Après le Saturday Night live (Fatal), les Monty Python (King Guillaume de Pef) ou Judd Apatow (Cyprien), la comédie française adapte le « documenteur » à la Christopher Guest. Le pitch de Moi Michel G, milliardaire maître du monde ne s’en cache pas : caméra au poing, un Michael Moore parisien (Lafitte) accompagne Michel Ganiant, un grand patron médiatique (Demaison) dans son quotidien d’odieux puissant, son reportage correspondant au film. Si le résultat final n’arrive pas à la cheville de Spinal tap ou de Bêtes de scène, l’essai reste validé, ou plutôt disons moins foiré que les greffes hollywoodiennes tentées précédemment chez nous. Sans doute parce que ce genre-là est plus universel que les autres, peut être aussi parce que la télé française, entre esprit Canal et autres traditions parodiques (des Inconnus aux Guignols de l’info), fournit au film un background culturel que celui-ci exploite avec délice.

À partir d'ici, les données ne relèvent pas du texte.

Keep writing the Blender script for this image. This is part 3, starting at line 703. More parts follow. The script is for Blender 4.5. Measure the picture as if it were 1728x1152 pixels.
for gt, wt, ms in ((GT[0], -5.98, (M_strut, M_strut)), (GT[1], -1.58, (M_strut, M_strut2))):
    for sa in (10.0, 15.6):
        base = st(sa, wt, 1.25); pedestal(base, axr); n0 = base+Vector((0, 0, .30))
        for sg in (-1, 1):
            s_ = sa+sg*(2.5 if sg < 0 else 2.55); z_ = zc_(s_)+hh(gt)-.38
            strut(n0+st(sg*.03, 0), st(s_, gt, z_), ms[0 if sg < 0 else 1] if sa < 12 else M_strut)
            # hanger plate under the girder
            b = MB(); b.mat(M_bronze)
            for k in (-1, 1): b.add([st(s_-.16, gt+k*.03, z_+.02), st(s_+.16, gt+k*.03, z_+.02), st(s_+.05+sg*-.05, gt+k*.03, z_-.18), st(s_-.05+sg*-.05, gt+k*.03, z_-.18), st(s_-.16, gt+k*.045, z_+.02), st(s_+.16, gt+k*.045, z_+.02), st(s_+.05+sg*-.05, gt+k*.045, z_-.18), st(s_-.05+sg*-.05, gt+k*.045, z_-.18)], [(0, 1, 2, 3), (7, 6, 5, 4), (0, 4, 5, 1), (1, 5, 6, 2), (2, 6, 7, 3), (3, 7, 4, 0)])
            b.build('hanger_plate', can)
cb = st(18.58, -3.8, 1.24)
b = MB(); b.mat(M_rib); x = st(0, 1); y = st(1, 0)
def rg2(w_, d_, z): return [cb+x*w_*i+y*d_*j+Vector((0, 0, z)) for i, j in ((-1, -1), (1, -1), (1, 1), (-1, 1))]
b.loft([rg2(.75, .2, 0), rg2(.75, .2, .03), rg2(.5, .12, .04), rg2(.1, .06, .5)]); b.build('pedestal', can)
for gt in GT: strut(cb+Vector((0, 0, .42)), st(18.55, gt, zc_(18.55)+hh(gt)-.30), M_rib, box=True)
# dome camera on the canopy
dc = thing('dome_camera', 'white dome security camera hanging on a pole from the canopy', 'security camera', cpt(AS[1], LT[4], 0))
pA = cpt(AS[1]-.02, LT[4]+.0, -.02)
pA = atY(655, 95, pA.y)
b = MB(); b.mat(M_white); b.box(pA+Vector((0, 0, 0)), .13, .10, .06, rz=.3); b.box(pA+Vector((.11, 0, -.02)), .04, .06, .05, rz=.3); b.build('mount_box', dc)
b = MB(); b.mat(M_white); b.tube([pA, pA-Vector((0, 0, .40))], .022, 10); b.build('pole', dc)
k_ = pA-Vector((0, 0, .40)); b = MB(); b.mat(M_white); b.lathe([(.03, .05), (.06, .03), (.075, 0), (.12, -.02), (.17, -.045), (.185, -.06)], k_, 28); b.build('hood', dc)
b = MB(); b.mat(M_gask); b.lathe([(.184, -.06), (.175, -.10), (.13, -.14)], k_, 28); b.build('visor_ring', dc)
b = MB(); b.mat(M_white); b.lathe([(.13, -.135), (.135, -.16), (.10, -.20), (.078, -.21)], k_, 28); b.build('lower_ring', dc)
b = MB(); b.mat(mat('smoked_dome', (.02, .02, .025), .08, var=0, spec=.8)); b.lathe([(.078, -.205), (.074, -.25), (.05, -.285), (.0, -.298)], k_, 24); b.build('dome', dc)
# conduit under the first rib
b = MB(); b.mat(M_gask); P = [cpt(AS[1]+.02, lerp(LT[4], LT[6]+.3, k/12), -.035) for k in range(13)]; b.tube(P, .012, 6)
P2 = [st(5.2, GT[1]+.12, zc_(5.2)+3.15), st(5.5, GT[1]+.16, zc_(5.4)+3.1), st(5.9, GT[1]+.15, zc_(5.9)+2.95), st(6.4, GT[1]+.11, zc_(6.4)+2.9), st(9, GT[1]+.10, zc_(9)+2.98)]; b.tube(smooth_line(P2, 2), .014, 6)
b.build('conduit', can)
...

Contrairement à un Fatal, par exemple, Moi Michel… n’a donc pas besoin d’inventer un imaginaire hybride fait d’Amérique (fantasmée) et de France (refoulée). Il n’a qu’à s’amuser à détourner des réunions syndicales et autres conseils d’administrations sur un territoire bien pourvu en la matière ; territoire où pullulent les figures emblématiques et dont la principale – Jean-Marie Messier – possède un potentiel d’efficacité comique incontestable. Cette densité autorise même le film à se vautrer formellement dans la médiocrité. Gags, parodie, mise en scène : en dépit de quelques éclairs (la participation très drôle de Guy Bedos en banquier mentor de Michel Ganiant), tout ou presque, est pataud, grossièrement dessiné, à l’image du tandem Demaison-Lafitte. Et pourtant, rien n’y fait : le concept porte le film à bout de bras, lequel fonctionne malgré tout. De cette foi inébranlable dans les lois du genre, il se dégage une agréable pugnacité qui n’est pas sans lien avec le fond de l’affaire – conduire la critique du capitalisme financier quel qu’en soit le prix. Michael Moore est alors tressé à Christopher Guest : entre deux tranches de vie grotesques de Michel Ganiant, le cinéaste insère des clips animés qui vulgarisent les manoeuvres douteuses des capitalistes spéculateurs. Là encore, cela pourrait être moins laid et plus drôle, mais le message passe quand même.